Come on… do you really believe that “the Lord appointed a great fish to swallow Jonah, and Jonah was in the belly of the fish three days and three nights” (Jonah 1:17)? Could that happen?
Jesus clearly believed it! Eight-hundred years after Jonah’s epic adventure, the Lord said, “Jonah was in the belly of the huge fish three days and three nights … so the Son of Man will be in the heart of the earth three days and three nights” (Matthew 12:40). If Jonah wasn’t swallowed by a great fish, then Jesus was a liar or a lunatic, and certainly not the Lord. If you can’t believe all the Bible, then you can’t believe any of the Bible. Jesus believed!
Speaking of itself, the Bible says, “All Scripture is inspired by God and is profitable for teaching, for rebuking, for correcting, for training in righteousness, so that the man of God may be complete, equipped for every good work” (2 Timothy 3:16–17). It may not seem logical, or even possible. We don’t need to understand it. We simply accept it by faith!
Jonah, an Old Testament prophet and preacher, was sent to the city of Nineveh, the capital of the Assyrian nation. Assyria was Israel’s nemesis, their enemy. “Why? Why would God want His message to be proclaimed in Nineveh?” Jonah, defied God’s command. He refused to obey. He rebelled. “Jonah got up to flee to Tarshish from the Lord’s presence. He went down to Joppa and found a ship going to Tarshish. He paid the fare and went down into it to go with them to Tarshish from the Lord’s presence” (Jonah 1:3).
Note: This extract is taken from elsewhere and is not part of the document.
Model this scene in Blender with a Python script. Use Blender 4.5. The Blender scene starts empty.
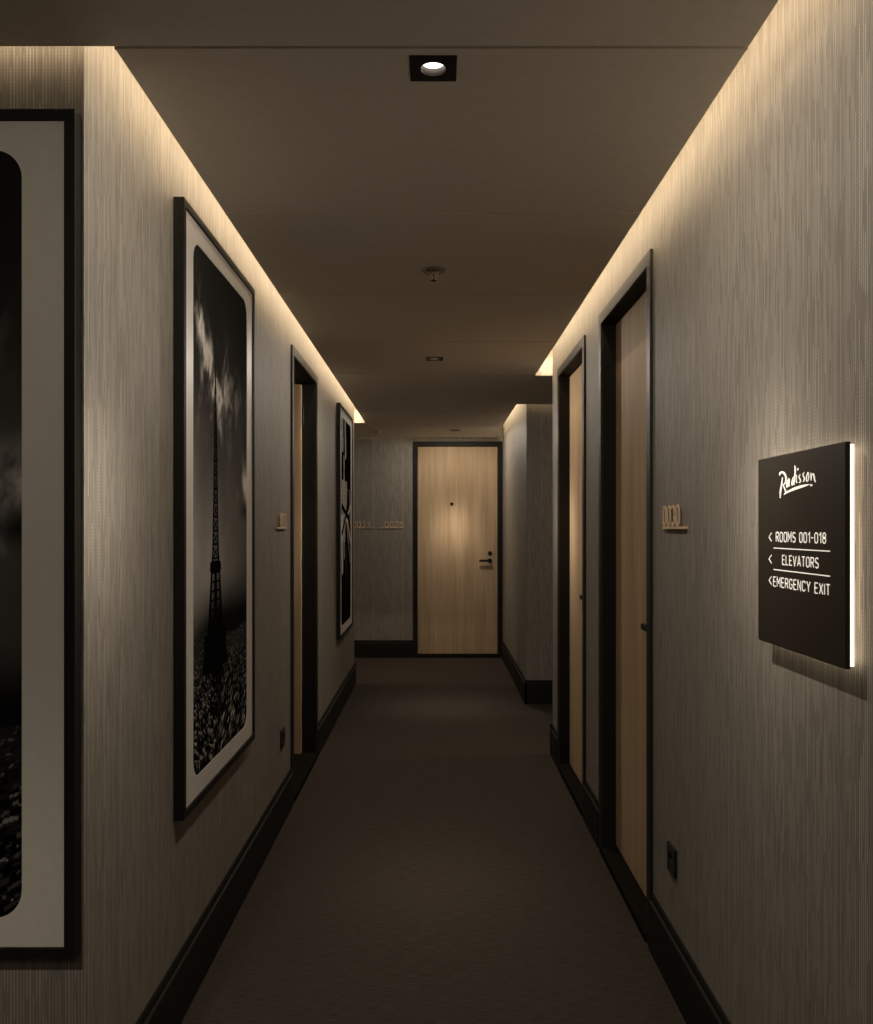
import bpy, bmesh, math, random
import numpy as np
from mathutils import Vector, Matrix

random.seed(7)
S = bpy.context.scene
COL = S.collection
PI = math.pi

# ------------------------------------------------------------------ dimensions (metres)
EYE = 1.41
CE = 2.395            # underside of the ceiling panels
TH = 0.11             # panel thickness
TOP = 2.78            # soffit above the light slots
XL, XR = -0.741, 0.727          # corridor walls
SL, SR = -0.659, 0.639          # ceiling panel edges
Y_FACE = 1.789        # wall facing the camera on the left
Y_RR = 5.30           # right wall returns here
Y_RF = 6.83           # right hand wall facing the camera
Y_LR = 7.70           # left wall returns here
Y_END = 9.27
XLF, XRF = -2.9, 2.4  # far limits of the side passages
YB = -1.9             # behind the camera
DOOR_TOP = 2.347

# ------------------------------------------------------------------ materials
def new_mat(name):
    m = bpy.data.materials.new(name); m.use_nodes = True
    nt = m.node_tree
    b = nt.nodes['Principled BSDF']
    return m, nt, b

def plain(name, col, rough=0.5, metal=0.0, spec=0.5):
    m, nt, b = new_mat(name)
    b.inputs['Roughness'].default_value = rough
    b.inputs['Metallic'].default_value = metal
    b.inputs['Specular IOR Level'].default_value = spec
    # faint procedural mottling so nothing is perfectly flat
    n = nt.nodes.new('ShaderNodeTexNoise'); n.inputs['Scale'].default_value = 35
    tc = nt.nodes.new('ShaderNodeTexCoord')
    nt.links.new(tc.outputs['Object'], n.inputs['Vector'])
    mr = nt.nodes.new('ShaderNodeMapRange')
    mr.inputs['To Min'].default_value = 0.94; mr.inputs['To Max'].default_value = 1.06
    nt.links.new(n.outputs['Fac'], mr.inputs['Value'])
    mx = nt.nodes.new('ShaderNodeVectorMath'); mx.operation = 'SCALE'
    mx.inputs[0].default_value = col
    nt.links.new(mr.outputs['Result'], mx.inputs['Scale'])
    nt.links.new(mx.outputs['Vector'], b.inputs['Base Color'])
    return m

def emit(name, col, strength):
    m, nt, b = new_mat(name)
    b.inputs['Base Color'].default_value = (0.8, 0.8, 0.8, 1)
    b.inputs['Emission Color'].default_value = (*col, 1)
    b.inputs['Emission Strength'].default_value = strength
    return m

def mathn(nt, op, a, b=None, c=None):
    n = nt.nodes.new('ShaderNodeMath'); n.operation = op
    for i, v in enumerate((a, b, c)):
        if v is None: continue
        if isinstance(v, (int, float)): n.inputs[i].default_value = v
        else: nt.links.new(v, n.inputs[i])
    return n.outputs[0]

def wallpaper():
    m, nt, b = new_mat('striped_wallpaper')
    geo = nt.nodes.new('ShaderNodeNewGeometry')
    sp = nt.nodes.new('ShaderNodeSeparateXYZ'); nt.links.new(geo.outputs['Position'], sp.inputs[0])
    u = mathn(nt, 'ADD', sp.outputs['X'], sp.outputs['Y'])
    z = sp.outputs['Z']
    pitch = 0.0068
    us = mathn(nt, 'DIVIDE', u, pitch)
    colid = mathn(nt, 'FLOOR', us)
    fr = mathn(nt, 'FRACT', us)
    wn = nt.nodes.new('ShaderNodeTexWhiteNoise'); wn.noise_dimensions = '1D'
    nt.links.new(colid, wn.inputs['W'])
    t = mathn(nt, 'MULTIPLY_ADD', z, 6.0, mathn(nt, 'MULTIPLY', wn.outputs['Value'], 91.0))
    nz = nt.nodes.new('ShaderNodeTexNoise'); nz.noise_dimensions = '1D'
    nz.inputs['Scale'].default_value = 1.0; nz.inputs['Detail'].default_value = 1.0
    nt.links.new(t, nz.inputs['W'])
    mr = nt.nodes.new('ShaderNodeMapRange'); mr.interpolation_type = 'SMOOTHSTEP'
    mr.inputs['From Min'].default_value = 0.40; mr.inputs['From Max'].default_value = 0.47
    nt.links.new(nz.outputs['Fac'], mr.inputs['Value'])
    stripe = mathn(nt, 'COMPARE', fr, 0.5, 0.19)
    dots = mathn(nt, 'MULTIPLY_ADD', mathn(nt, 'SINE', mathn(nt, 'MULTIPLY', z, 2*PI/0.0075)), 0.22, 0.78)
    mask = mathn(nt, 'MULTIPLY', mathn(nt, 'MULTIPLY', mr.outputs['Result'], stripe), dots)
    wn2 = nt.nodes.new('ShaderNodeTexWhiteNoise'); wn2.noise_dimensions = '1D'
    nt.links.new(mathn(nt, 'ADD', colid, 333.3), wn2.inputs['W'])
    # slow broad variation of thread density
    nz2 = nt.nodes.new('ShaderNodeTexNoise'); nz2.noise_dimensions = '2D'
    cb = nt.nodes.new('ShaderNodeCombineXYZ')
    nt.links.new(mathn(nt, 'MULTIPLY', u, 330.0), cb.inputs[0]); nt.links.new(mathn(nt, 'MULTIPLY', z, 9.0), cb.inputs[1])
    nt.links.new(cb.outputs[0], nz2.inputs['Vector']); nz2.inputs['Scale'].default_value = 1.0
    mix = nt.nodes.new('ShaderNodeMix'); mix.data_type = 'RGBA'
    wn3 = nt.nodes.new('ShaderNodeTexWhiteNoise'); wn3.noise_dimensions = '1D'
    nt.links.new(mathn(nt, 'ADD', colid, 77.7), wn3.inputs['W'])
    mask = mathn(nt, 'MULTIPLY', mask, mathn(nt, 'MULTIPLY_ADD', wn3.outputs['Value'], 0.75, 0.25))
    mix.inputs['A'].default_value = (*WP_DARK, 1); mix.inputs['B'].default_value = (*WP_LIGHT, 1)
    nt.links.new(mask, mix.inputs['Factor'])
    g = mathn(nt, 'MULTIPLY_ADD', wn2.outputs['Value'], 0.12, 0.94)
    g = mathn(nt, 'MULTIPLY', g, mathn(nt, 'MULTIPLY_ADD', nz2.outputs['Fac'], 0.5, 0.75))
    sc = nt.nodes.new('ShaderNodeVectorMath'); sc.operation = 'SCALE'
    nt.links.new(mix.outputs['Result'], sc.inputs[0]); nt.links.new(g, sc.inputs['Scale'])
    nt.links.new(sc.outputs['Vector'], b.inputs['Base Color'])
    b.inputs['Roughness'].default_value = 0.62
    b.inputs['Specular IOR Level'].default_value = 0.35
    bp = nt.nodes.new('ShaderNodeBump'); bp.inputs['Strength'].default_value = 0.25; bp.inputs['Distance'].default_value = 0.0006
    nt.links.new(mask, bp.inputs['Height']); nt.links.new(bp.outputs['Normal'], b.inputs['Normal'])
    return m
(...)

When a ferocious storm struck the Mediterranean, Jonah knew that God’s wrath was meant for him, so he told the sailors to throw him overboard. Though the sailors were hesitant, they tossed Jonah into the angry waves. Immediately the wind and waves ceased (Jonah 1:15), and Jonah was swallowed by the fish, or should I say, he was rescued by a gigantic fish.
According to the Bible, Jonah survived in the belly of the fish for seventy-two hours, three days and three nights. From deep in the sea, the runaway prophet’s prayers reached Heaven and “the Lord commanded the fish, and it vomited Jonah onto dry land” (Jonah 2:10). I suspect that the fish’s digestive juices gave him a new complexion, and the seaweeds, slime, and dead fish, gave Jonah an awful, rank odor. Obviously, Jonah was never the same. (I bet he never went on another boat ride! And the next time he took Mrs. Jonah out, he probably didn’t order the tuna.)
God could have given Jonah what he deserved… death by drowning or as fish food. He might have ended up in the belly of the fish in multiple pieces. He didn’t. I’m so glad that we serve the God of second chances!
Safely on shore, “the word of the Lord came to Jonah a second time: ‘Get up! Go to the great city of Nineveh and preach the message that I tell you’ ” (Jonah 3:1–2). God preserved Jonah’s life and He didn’t discard him as useless. He saved him and sent him!
The question isn’t, how could a fish swallow a human? The question is, why? The answer is… grace.